Garrow takes aim at Obama’s own account of his first 35 years in the future president’s 1995 memoir Dreams From My Father. By Garrow’s painstaking analysis, Obama’s first book about Obama is “a work of historical fiction.”

Rising Star takes Dreams and some of Obama’s later autobiographical reflections to task for (among other things): inventing a deep racial identity drama that never occurred during Obama’s youth; misrepresenting Obama as a leader in college student movements against South African apartheid; concocting a mythical and supposedly life-changing dialogue with a “black security guard” on Obama’s first trip from New York City to begin community organizing work on the far South Side of Chicago; falsely claiming that Obama converted to Christianity during his early years in Chicago; largely writing Obama’s mother out of his history; painting a “decidedly uncharitable portrait” of Obama’s loving white maternal grandfather; unduly downplaying Obama’s enjoyment of his years at Harvard Law School; coldly condensing his three leading pre-marital girlfriends “into a single woman whose appearance in the book was fleeting indeed.”   

As in his also giant and epic 1986 biography of Dr. Martin Luther King Jr., Garrow delves deeply into his subject’s love and sex life.
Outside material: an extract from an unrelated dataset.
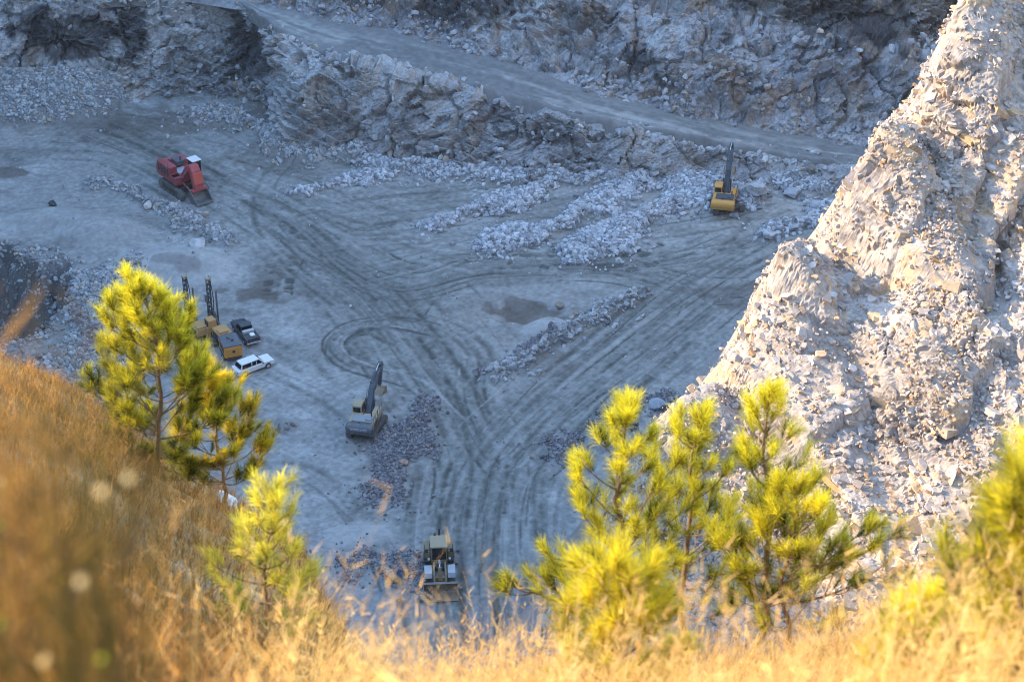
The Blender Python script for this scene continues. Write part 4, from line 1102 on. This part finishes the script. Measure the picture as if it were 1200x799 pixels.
# ---- two crawler excavators
def excavator(label, px, py, head, under, upper_m, hood_m, cab_m, boom_pts, stick_pts, boom_m, side_m, text=None, scale=1.0, bucket=True):
    t = thing("excavator", label, "excavator", spot(px, py), head, "excavators working on the pit floor", scale)
    U = Matrix.Rotation(math.radians(under), 4, 'Z')
    crawler(t, U, 4.2, .92, .6, 1.22)
    MB(U).box((0, 0, .62), (2.4, 1.9, .35)).rod((0, 0, .7), (0, 0, 1.1), .7, 18).build("undercarriage", M_dark, t)
    MB().box((-.4, 0, 1.25), (4.0, 2.5, .28)).build("slewing_platform", M_dark, t)
    cw = MB().prism([(-2.15, 1.12), (-2.1, 2.2), (-2.35, 2.25), (-2.85, 2.1), (-2.95, 1.7), (-2.8, 1.12)], -1.38, 1.38, .12).build("counterweight", upper_m, t)
    MB().box((-1.2, -.62, 1.75), (1.75, 1.4, .95), bev=.06).box((-1.2, .75, 1.75), (1.75, 1.15, .95), bev=.06).build("engine_housing", side_m, t)
    hood = MB().box((-1.45, -.1, 2.3), (1.25, 2.1, .16), bev=.05).box((-1.5, -.7, 2.42), (.7, .6, .12)).build("engine_hood", hood_m, t)
    MB().rod((-1.0, -.85, 2.3), (-1.0, -.85, 2.85), .07, 10).build("exhaust_pipe", M_dark, hood)
    for s, x0 in ((1, -1.85), (-1, -1.85)):
        MB().box((x0 + .65, s * 1.34, 1.75), (1.2, .03, .6), bev=.005).build("side_vent", M_dark, t)
    MB().box((.55, -.95, 1.75), (1.5, .75, .75), bev=.05).build("tank", side_m, t)
    cab = MB().prism([(-.35, 1.4), (-.35, 2.9), (.0, 3.02), (.95, 3.0), (1.35, 2.3), (1.4, 1.4)], .38, 1.32, .05).build("cab", cab_m, t)
    MB().box((-.37, .85, 2.45), (.04, .7, .62), bev=.01).box((.45, 1.335, 2.35), (1.0, .04, .95), bev=.01).box((.45, .37, 2.4), (1.0, .04, .8), bev=.01).prism([(1.28, 2.42), (1.0, 2.95), (.96, 2.93), (1.24, 2.4)], .48, 1.22, 0).build("cab_window", M_glass, cab)
    rl = MB()
    for (a_, b_) in (((-.3, -1.3), (1.2, -1.3)), ((-2.0, -1.3), (-.4, -1.3))):
        rl.rod((a_[0], a_[1], 2.75), (b_[0], b_[1], 2.75), .022, 5)
        for q in (0, .5, 1): rl.rod((a_[0] + (b_[0] - a_[0]) * q, a_[1], 2.1), (a_[0] + (b_[0] - a_[0]) * q, a_[1], 2.75), .022, 5)
    rl.build("handrail", M_dark, t)
    boom = MB().prism(boom_pts, -.30, .30, .05).build("boom", boom_m, t)
    for s in (1, -1):
        m_ = MB(); p0 = Vector((1.1, s * .45, 1.45)); p1 = Vector((boom_pts[2][0] - .1, s * .42, (boom_pts[2][1] + boom_pts[-3][1]) / 2 - .2)); pm = p0.lerp(p1, .58)
        cyl = m_.rod(p0, pm, .105).build("boom_cylinder", boom_m, t); MB().rod(pm, p1, .055).build("cylinder_rod", M_chrome, cyl)
    st = MB().prism(stick_pts, -.21, .21, .04).build("stick", boom_m, t)
    a_ = Vector((boom_pts[3][0] - 1.9, 0, boom_pts[3][1] + .0)); b_ = Vector((stick_pts[0][0], 0, stick_pts[0][1] + .1)); m_ = a_.lerp(b_, .6)
    cyl = MB().rod(a_, m_, .10).build("stick_cylinder", boom_m, boom); MB().rod(m_, b_, .055).build("cylinder_rod", M_chrome, cyl)
    e = stick_pts[3]
    if bucket:
        bk = MB(Matrix.Translation((e[0] - .35, 0, e[1] - 1.0)) @ Matrix.Rotation(math.radians(155), 4, 'Y') @ Matrix.Translation((0, 0, -.9)))
        bucket_shell(bk, 1.4, 1.25, 1.1).build("bucket", M_bucket, t)
        MB().bar((stick_pts[2][0] - .35, 0, stick_pts[2][1] - .3), (e[0] - .35, 0, e[1] - .45), .3, .14).build("bucket_link", M_dark, t)
    if text:
        cu = bpy.data.curves.new("lettering", 'FONT'); cu.body = text; cu.size = .42; cu.align_x = 'CENTER'; cu.align_y = 'CENTER'; cu.extrude = .012
        tmp = bpy.data.objects.new("lettering", cu); COL.objects.link(tmp); bpy.context.view_layer.update()
        me = bpy.data.meshes.new_from_object(tmp.evaluated_get(bpy.context.evaluated_depsgraph_get())); bpy.data.objects.remove(tmp)
        o = bpy.data.objects.new("lettering", me); COL.objects.link(o); o.parent = cw; me.materials.append(M_letter)
        o.matrix_local = Matrix.Translation((-2.945, 0, 1.88)) @ Matrix.Rotation(math.radians(-14), 4, 'Y') @ Matrix.Rotation(-math.pi / 2, 4, 'Z') @ Matrix.Rotation(math.pi / 2, 4, 'X') @ Matrix.Diagonal((1.25, 1, 1, 1))
    return t
def low(pts, k): return [(x, 1.5 + (z - 1.5) * k) for x, z in pts]
BO = [(.35, 1.5), (.9, 2.3), (2.2, 4.6), (4.0, 5.6), (5.9, 5.55), (6.0, 5.25), (4.2, 4.95), (2.9, 3.9), (1.1, 1.5)]
SO = [(5.3, 6.2), (5.75, 6.25), (6.3, 5.5), (6.15, 2.6), (5.9, 2.6), (5.6, 5.2)]
excavator("grey and tan excavator with grey counterweight, standing alone left of the main track", 430, 503, 78, -4, M_slate, M_midgrey, M_tan, low(BO, .68), low([(5.2, 5.95), (5.7, 6.1), (6.1, 5.5), (5.2, 2.5), (4.95, 2.6), (5.3, 5.0)], .68), M_boom, M_tan, "VOLVO", 1.0)
BY = [(.35, 1.5), (.8, 2.5), (1.6, 5.2), (2.9, 7.2), (4.3, 7.7), (4.5, 7.4), (3.5, 6.6), (2.4, 4.8), (1.1, 1.5)]
excavator("yellow excavator with dark upright boom beside the pale rubble and the largest boulder", 849, 244, 78, -62, M_yellow, M_boom, M_yellow, low(BY, .74), low([(3.9, 8.2), (4.3, 8.3), (4.75, 7.5), (4.3, 4.3), (4.05, 4.3), (4.1, 7.2)], .74), M_boom, M_yellow, None, 1.02)

# ---- wheel loader, seen from the front
def wheel(t, x, y, rad, wdt, rim_m, name="wheel", lugs=18):
    b = MB(); s = 1 if y > 0 else -1
    prof = [(rad * .55, -wdt / 2), (rad * .93, -wdt / 2), (rad, -wdt * .33), (rad, wdt * .33), (rad * .93, wdt / 2), (rad * .55, wdt / 2)]
    n = 28; rings = []
    for i in range(n):
        a = 2 * math.pi * i / n
        rings.append([b.bm.verts.new((x + q * math.sin(a), y + h, rad + q * math.cos(a))) for q, h in prof])
    for i in range(n):
        A, B = rings[i], rings[(i + 1) % n]
        for j in range(len(prof)): b.bm.faces.new((A[j], B[j], B[(j + 1) % len(prof)], A[(j + 1) % len(prof)]))
    for i in range(lugs):
        a = 2 * math.pi * i / lugs
        for sg in (1, -1):
            b.box((x + rad * math.sin(a + sg * .06), y + sg * wdt * .24, rad + rad * math.cos(a + sg * .06)), (.10, wdt * .42, .10), (0, a + sg * .06, sg * .0), bev=0)
    bmesh.ops.recalc_face_normals(b.bm, faces=b.bm.faces)
    w_ = b.build(name, M_rubber, t)
    MB().rod((x, y - wdt * .32, rad), (x, y + wdt * .32, rad), rad * .57, 18).rod((x, y + s * wdt * .3, rad), (x, y + s * wdt * .42, rad), rad * .26, 12).build("rim", rim_m, w_)
    return w_
def loader():
    t = thing("wheel_loader", "dusty tan wheel loader facing the camera with its bucket down on the main track", "wheel loader", spot(515, 671), -86, scale=1.0)
    for x in (1.55, -1.75):
        for s in (1, -1): wheel(t, x, s * 1.05, .80, .62, M_loader)
    MB().box((1.4, 0, 1.0), (1.9, .95, .75)).build("front_frame", M_loader, t)
    MB().box((-1.2, 0, 1.15), (3.4, 1.15, .6)).box((-2.75, 0, 1.1), (.5, 2.1, .8)).build("rear_frame", M_loader, t)
    for s in (1, -1):
        MB().prism([(.85, 1.35), (.95, 1.72), (2.15, 1.72), (2.35, 1.3), (2.25, 1.3), (2.1, 1.64), (1.0, 1.64), (.92, 1.35)], s * 1.05 - .34, s * 1.05 + .34, .01).build("front_fender", M_lgrey, t)
        MB().prism([(-.7, 1.2), (-.9, 1.78), (-2.5, 1.8), (-2.6, 1.66), (-1.0, 1.66), (-.8, 1.2)], s * 1.12 - .3, s * 1.12 + .3, .01).build("rear_fender", M_loader, t)
        MB().box((-.75, s * 1.12, .95), (.5, .5, .12)).build("access_step", M_dark, t)
        MB().rod((-.1, s * 1.28, 1.7), (-.1, s * 1.28, 2.6), .03, 6).rod((-.1, s * 1.28, 2.6), (-.9, s * 1.28, 2.6), .03, 6).rod((-.9, s * 1.28, 2.6), (-.9, s * 1.28, 1.7), .03, 6).build("handrail", M_dark, t)
        MB().box((.55, s * .95, 2.05), (.22, .22, .2)).build("headlight", M_lgrey, t)
        MB().box((.2, s * 1.12, 2.75), (.1, .28, .42)).rod((.1, s * .85, 2.8), (.2, s * 1.1, 2.8), .025, 5).build("mirror", M_dark, t)
    MB().prism([(-3.0, 1.3), (-3.0, 2.15), (-1.35, 2.35), (-1.35, 1.3)], -.78, .78, .06).build("engine_hood", M_loader, t)
    MB().rod((-1.75, .1, 2.2), (-1.75, .1, 3.75), .095, 12).rod((-2.3, -.3, 2.2), (-2.3, -.3, 2.75), .12, 12).build("exhaust_stack", M_dark, t)
    cab = MB()
    for (x, y) in ((.28, .68), (.28, -.68), (-1.2, .72), (-1.2, -.72)): cab.bar((x, y, 1.5), (x - .1 * (x > 0), y * .96, 3.15), .11, .11)
    cab.box((-.45, 0, 1.6), (1.6, 1.5, .35)).box((-1.22, 0, 2.3), (.08, 1.4, 1.5))
    cb = cab.build("cab", M_loader, t)
    MB().box((-.48, 0, 3.22), (1.8, 1.62, .15), bev=.05).build("cab_roof", M_tan, cb)
    MB().box((.235, 0, 2.42), (.04, 1.25, 1.3), (0, -.06, 0), bev=0).box((-.45, .70, 2.45), (1.3, .03, 1.2), bev=0).box((-.45, -.70, 2.45), (1.3, .03, 1.2), bev=0).build("cab_window", M_glass, cb)
    for s in (1, -1):
        MB().prism([(.75, 1.9), (1.0, 2.1), (2.2, 1.55), (3.05, .55), (2.95, .3), (2.7, .45), (1.95, 1.25), (.85, 1.6)], s * .52 - .09, s * .52 + .09, .02).build("lift_arm", M_loader, t)
        c_ = MB().rod((.8, s * .35, 1.15), (1.6, s * .35, 1.3), .1).build("lift_cylinder", M_dark, t); MB().rod((1.6, s * .35, 1.3), (2.2, s * .42, 1.4), .05).build("cylinder_rod", M_chrome, c_)
    MB().prism([(1.7, 2.1), (1.95, 2.15), (2.45, 1.1), (2.3, 1.0), (1.8, 1.3)], -.16, .16, .03).build("bell_crank", M_loader, t)
    c_ = MB().rod((.7, 0, 2.0), (1.4, 0, 2.15), .1).build("tilt_cylinder", M_lgrey, t); MB().rod((1.4, 0, 2.15), (1.85, 0, 2.1), .055).build("cylinder_rod", M_chrome, c_)
    MB().box((1.1, 0, 1.5), (.7, .8, .5)).build("front_tower", M_dark, t)
    bk = MB(Matrix.Translation((3.5, 0, .05)))
    bucket_shell(bk, 3.15, 1.35, 1.25, teeth=False).build("bucket", M_bucket, t)
    MB().box((3.05, 0, 1.28), (.3, 3.15, .09)).build("spill_guard", M_steel, t)
loader()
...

He reports the complaints of Obama’s top three former girlfriends—Alex McNair, Genevieve Cook, and Sheila Jager. Each recall an Obama who was ultimately inaccessible and compartmentalized.

Jager garners special attention in Garrow’s account. She was engaged in a long and passionate affair with Obama that was ultimately doomed by the color of her skin. The Asian-American Jager could not marry Obama because his Chicago political ambitions required him to have a black spouse. Garrow quotes Jager at length on how (she told the biographer four years ago) “the seeds of [Obama’s] future failings were present” in young man Obama’s calculated taste for the “pragmat[ic] . . . accept[ance] of the world as it is [over] trying to change it”—something Jager felt “stems from his deep-rooted need to be loved and admired.”  
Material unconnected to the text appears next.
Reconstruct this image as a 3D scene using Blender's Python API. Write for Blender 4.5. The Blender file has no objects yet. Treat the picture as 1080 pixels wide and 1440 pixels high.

Garrow’s volume is a tour de force when it comes to personal critique and professional appreciation. Rising Star falls short when it comes to ideological appraisal however. In early 1996, the brilliant left black political scientist Adolph Reed, Jr. described an unnamed Obama as “a smooth Harvard lawyer with . . . vacuous-to-repressive neoliberal politics” whose “bootstrap line was softened by .  . . talk about meetings in kitchens, small-scale solutions to social problems, and the predictable elevation of process over program—the point where identity politics converges with old-fashioned middle-class reform in favoring form over substance.”

Garrow very incompletely quotes Reed’s reflection only to dismiss it as “an academic’s way of calling Barack an Uncle Tom.” But Reed was born out by Obama’s subsequent career, a monument to the power of the neoliberal corporate-economic and imperial agendas beneath the façade of “progressive” politics. This is missing in Rising Star, as are the considerable number of left intellectuals and activists who tried to warn liberals and lefties about what The New Yorker’s Larissa MacFarquhar described in May of 2007 as Obama’s “deeply conservative” essence.  Also unduly neglected are the elite Wall Street players (including no less august a ruling class personage than Robert Rubin).

The irony here is that one can consult Rising Star to determine the basic underlying accuracy of Reed’s acerbic depiction. The Obama painstakingly captured in Garrow’s biography is revealed to the trained eye as a fully formed neoliberal-capitalist “pragmatic” true believer before he ever receives his first campaign contribution in 1995. His years in the corporate-funded foundation world, the great ruling and professional class finishing school Harvard Law, and the University of Chicago Law School were more than sufficient to mint him as a brilliant if “vacuous to repressive neoliberal.”

Faults aside, Rising Star is an epic triumph of personal and political biography. A gifted researcher and storyteller, Garrow somehow succeeds in keeping the reader’s attention across his colossal volume—a book that will be an indispensable reference for future historians of U.S. politics, the presidency, and Obama.